The Pursuit of Happiness
Sociology is the softest of the sciences – according to sociological surveys – and its practitioners, with noteworthy exceptions, largely lean – and more than lean – Left. Which may explain why a recent New York Times essay seems puzzled and not a little irritated by the fact, noted by the sociologists, that conservatives are measurably happier (and have been for half a century) than liberals in our radically rabid era. Their explanations tend towards the judgment that conservative happiness may be deplorable – for instance, that conservatives are (allegedly) less troubled than their liberal counterparts by inequality and injustice in the world. But it doesn’t take much insight into human existence to see that, on the question of happiness, the sociological dogs may be barking up several wrong sociological trees.

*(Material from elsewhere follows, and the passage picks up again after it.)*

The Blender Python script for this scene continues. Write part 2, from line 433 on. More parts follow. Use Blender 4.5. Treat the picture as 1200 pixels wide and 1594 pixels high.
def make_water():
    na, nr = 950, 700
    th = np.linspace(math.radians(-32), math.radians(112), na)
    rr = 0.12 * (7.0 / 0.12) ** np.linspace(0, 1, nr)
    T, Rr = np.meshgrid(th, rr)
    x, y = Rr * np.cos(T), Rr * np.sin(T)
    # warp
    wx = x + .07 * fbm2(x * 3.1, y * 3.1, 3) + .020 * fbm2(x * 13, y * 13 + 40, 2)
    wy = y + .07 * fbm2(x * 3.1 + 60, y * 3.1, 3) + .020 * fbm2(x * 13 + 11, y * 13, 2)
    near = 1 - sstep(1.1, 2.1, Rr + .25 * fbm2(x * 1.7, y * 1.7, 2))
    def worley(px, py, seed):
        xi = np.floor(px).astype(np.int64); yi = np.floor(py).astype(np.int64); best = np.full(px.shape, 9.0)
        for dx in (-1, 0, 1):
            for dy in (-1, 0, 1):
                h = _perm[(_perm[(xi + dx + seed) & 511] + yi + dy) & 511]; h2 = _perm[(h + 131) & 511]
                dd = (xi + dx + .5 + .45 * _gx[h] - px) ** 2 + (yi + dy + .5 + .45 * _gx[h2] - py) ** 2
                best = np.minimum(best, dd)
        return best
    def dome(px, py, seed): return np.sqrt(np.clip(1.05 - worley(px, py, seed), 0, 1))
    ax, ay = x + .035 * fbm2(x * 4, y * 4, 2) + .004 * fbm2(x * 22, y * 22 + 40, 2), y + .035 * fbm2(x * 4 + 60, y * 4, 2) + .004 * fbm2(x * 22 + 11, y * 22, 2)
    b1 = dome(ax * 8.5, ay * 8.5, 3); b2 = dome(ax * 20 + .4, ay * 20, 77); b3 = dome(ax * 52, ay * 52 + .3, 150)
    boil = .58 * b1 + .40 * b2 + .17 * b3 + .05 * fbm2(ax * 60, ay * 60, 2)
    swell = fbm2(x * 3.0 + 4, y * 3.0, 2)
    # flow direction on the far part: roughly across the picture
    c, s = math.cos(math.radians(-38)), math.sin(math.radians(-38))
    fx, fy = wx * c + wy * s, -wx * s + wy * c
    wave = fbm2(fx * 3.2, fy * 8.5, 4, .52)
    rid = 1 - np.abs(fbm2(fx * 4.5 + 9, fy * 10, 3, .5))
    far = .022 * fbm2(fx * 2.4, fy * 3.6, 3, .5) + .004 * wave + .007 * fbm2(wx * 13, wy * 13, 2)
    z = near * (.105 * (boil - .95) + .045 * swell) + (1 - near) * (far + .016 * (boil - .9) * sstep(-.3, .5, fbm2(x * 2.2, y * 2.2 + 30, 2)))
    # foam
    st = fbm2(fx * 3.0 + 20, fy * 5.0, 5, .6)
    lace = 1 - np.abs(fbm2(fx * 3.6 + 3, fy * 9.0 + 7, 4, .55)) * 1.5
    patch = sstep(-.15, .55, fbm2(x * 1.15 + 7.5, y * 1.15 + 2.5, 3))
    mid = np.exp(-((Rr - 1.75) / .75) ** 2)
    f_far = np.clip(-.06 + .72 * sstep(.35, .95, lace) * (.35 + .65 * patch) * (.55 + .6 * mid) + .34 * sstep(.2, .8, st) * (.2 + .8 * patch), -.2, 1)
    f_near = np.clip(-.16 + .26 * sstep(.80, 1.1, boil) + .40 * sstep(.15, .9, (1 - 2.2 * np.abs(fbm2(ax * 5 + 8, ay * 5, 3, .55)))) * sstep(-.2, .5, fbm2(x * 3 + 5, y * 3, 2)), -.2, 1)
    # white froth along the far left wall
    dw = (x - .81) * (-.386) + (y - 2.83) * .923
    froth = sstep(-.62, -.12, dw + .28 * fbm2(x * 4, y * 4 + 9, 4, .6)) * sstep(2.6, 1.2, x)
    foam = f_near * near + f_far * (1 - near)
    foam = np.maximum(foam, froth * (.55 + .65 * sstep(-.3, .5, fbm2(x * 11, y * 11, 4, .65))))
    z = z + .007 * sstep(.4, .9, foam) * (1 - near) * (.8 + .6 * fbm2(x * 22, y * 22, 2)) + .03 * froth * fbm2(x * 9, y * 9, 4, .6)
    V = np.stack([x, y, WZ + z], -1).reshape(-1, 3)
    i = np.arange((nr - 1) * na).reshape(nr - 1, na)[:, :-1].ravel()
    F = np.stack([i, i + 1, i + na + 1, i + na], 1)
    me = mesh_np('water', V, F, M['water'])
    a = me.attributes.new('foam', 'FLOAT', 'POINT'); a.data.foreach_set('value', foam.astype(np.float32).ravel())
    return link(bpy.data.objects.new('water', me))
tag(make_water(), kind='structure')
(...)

Let’s stipulate at the outset that, to a reflective mind, it’s not immediately evident what it means to be conservative or liberal. Pope Francis recently remarked in his CBS interview that conservatism is “a suicidal attitude,” characterizing conservatives as people whose hearts are “closed up inside a dogmatic box.” The world is wide, and it may indeed contain such strange creatures. But that rather illiberal judgment doesn’t come within a country mile of the vast majority of persons – inside or outside the Church – whom a sociologist would classify as a conservative.
Meanwhile, recent surveys show that almost all younger priests in the United States and large majorities in Germany (!) are what the pope would doubtless regard as conservative without showing any signs of clinging to the past and failing to engage the present. In fact, for many of us, their resistance to many currents in the world offers a viable shelter while the world – especially the Western world – seems hell-bent on suicide.
But for the sake of a manageable argument, let’s say that the sociologists have a street-level understanding of who counts as a conservative. And for the same reason, let’s accept that what they mean by such a person being happier than liberals is also – in ordinary, everyday terms – an adequate description. The reasons for this, however, seem to lie elsewhere than usually thought.